WORK TO BE COMPLETED ->
Each line from the top of the listing through the one holding "scene.camera = cam" should be restated word for word, with nothing added and no pictures.

━━━━━ PROVIDED DATA ━━━━━

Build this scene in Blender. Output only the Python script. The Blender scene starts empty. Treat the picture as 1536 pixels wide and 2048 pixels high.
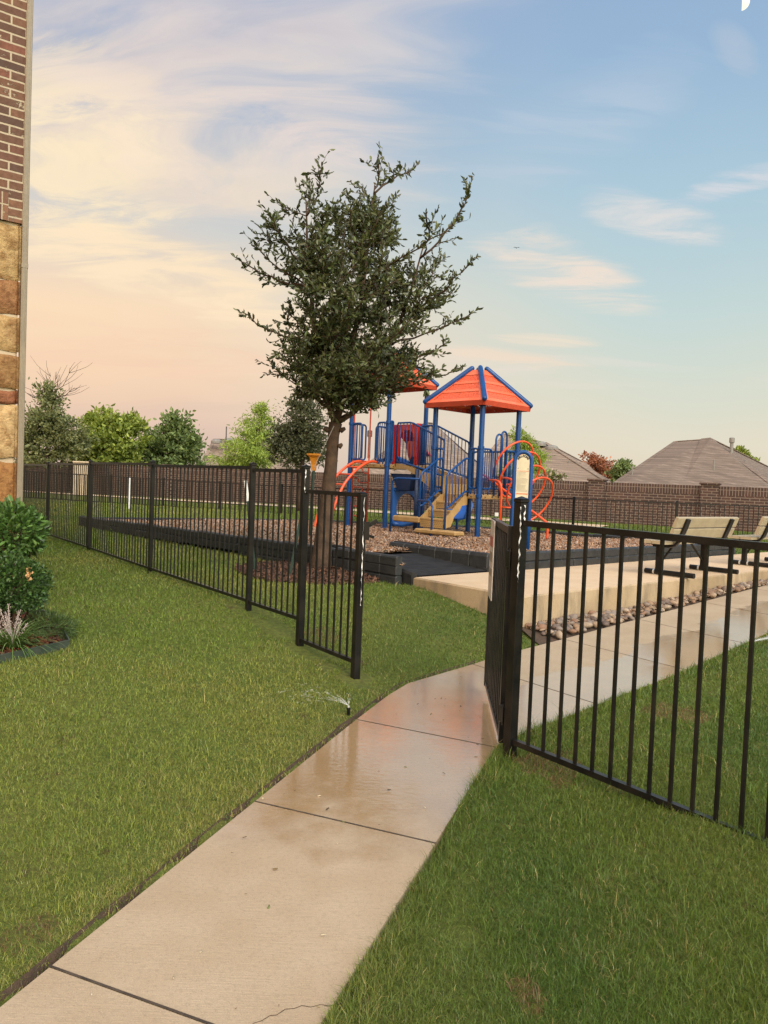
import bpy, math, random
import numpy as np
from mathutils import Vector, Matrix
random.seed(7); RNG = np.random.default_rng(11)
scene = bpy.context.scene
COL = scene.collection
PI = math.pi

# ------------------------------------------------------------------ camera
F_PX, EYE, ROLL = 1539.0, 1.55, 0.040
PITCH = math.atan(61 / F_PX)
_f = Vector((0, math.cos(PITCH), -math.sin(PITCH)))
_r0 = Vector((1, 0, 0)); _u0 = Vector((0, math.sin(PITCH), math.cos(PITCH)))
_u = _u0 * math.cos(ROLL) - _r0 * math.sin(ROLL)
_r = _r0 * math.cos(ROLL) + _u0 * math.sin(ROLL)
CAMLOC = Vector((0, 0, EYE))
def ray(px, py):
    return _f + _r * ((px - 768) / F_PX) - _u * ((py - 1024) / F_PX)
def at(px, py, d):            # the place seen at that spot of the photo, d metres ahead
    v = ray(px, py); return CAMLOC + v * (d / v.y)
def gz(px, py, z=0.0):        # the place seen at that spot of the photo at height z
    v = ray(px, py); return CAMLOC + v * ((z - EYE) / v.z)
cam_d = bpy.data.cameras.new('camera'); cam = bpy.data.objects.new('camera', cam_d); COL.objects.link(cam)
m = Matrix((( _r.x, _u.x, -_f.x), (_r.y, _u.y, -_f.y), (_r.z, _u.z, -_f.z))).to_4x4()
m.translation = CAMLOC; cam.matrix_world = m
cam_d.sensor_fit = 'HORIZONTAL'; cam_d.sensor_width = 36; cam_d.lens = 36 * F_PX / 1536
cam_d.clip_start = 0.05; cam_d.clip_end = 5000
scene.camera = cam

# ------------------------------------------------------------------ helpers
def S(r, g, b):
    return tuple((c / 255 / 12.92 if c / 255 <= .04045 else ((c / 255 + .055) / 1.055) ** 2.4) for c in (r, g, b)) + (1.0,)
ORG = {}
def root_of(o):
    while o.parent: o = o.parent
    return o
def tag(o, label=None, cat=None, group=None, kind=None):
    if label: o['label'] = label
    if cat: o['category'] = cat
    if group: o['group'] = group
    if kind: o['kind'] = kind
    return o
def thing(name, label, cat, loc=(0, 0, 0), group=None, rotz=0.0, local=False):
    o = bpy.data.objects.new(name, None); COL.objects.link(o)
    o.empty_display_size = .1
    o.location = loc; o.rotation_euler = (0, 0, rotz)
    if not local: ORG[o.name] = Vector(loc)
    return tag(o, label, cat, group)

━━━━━

RESPONSE ->
Build this scene in Blender. Output only the Python script. The Blender scene starts empty. Treat the picture as 1536 pixels wide and 2048 pixels high.
import bpy, math, random
import numpy as np
from mathutils import Vector, Matrix
random.seed(7); RNG = np.random.default_rng(11)
scene = bpy.context.scene
COL = scene.collection
PI = math.pi

# ------------------------------------------------------------------ camera
F_PX, EYE, ROLL = 1539.0, 1.55, 0.040
PITCH = math.atan(61 / F_PX)
_f = Vector((0, math.cos(PITCH), -math.sin(PITCH)))
_r0 = Vector((1, 0, 0)); _u0 = Vector((0, math.sin(PITCH), math.cos(PITCH)))
_u = _u0 * math.cos(ROLL) - _r0 * math.sin(ROLL)
_r = _r0 * math.cos(ROLL) + _u0 * math.sin(ROLL)
CAMLOC = Vector((0, 0, EYE))
def ray(px, py):
    return _f + _r * ((px - 768) / F_PX) - _u * ((py - 1024) / F_PX)
def at(px, py, d):            # the place seen at that spot of the photo, d metres ahead
    v = ray(px, py); return CAMLOC + v * (d / v.y)
def gz(px, py, z=0.0):        # the place seen at that spot of the photo at height z
    v = ray(px, py); return CAMLOC + v * ((z - EYE) / v.z)
cam_d = bpy.data.cameras.new('camera'); cam = bpy.data.objects.new('camera', cam_d); COL.objects.link(cam)
m = Matrix((( _r.x, _u.x, -_f.x), (_r.y, _u.y, -_f.y), (_r.z, _u.z, -_f.z))).to_4x4()
m.translation = CAMLOC; cam.matrix_world = m
cam_d.sensor_fit = 'HORIZONTAL'; cam_d.sensor_width = 36; cam_d.lens = 36 * F_PX / 1536
cam_d.clip_start = 0.05; cam_d.clip_end = 5000
scene.camera = cam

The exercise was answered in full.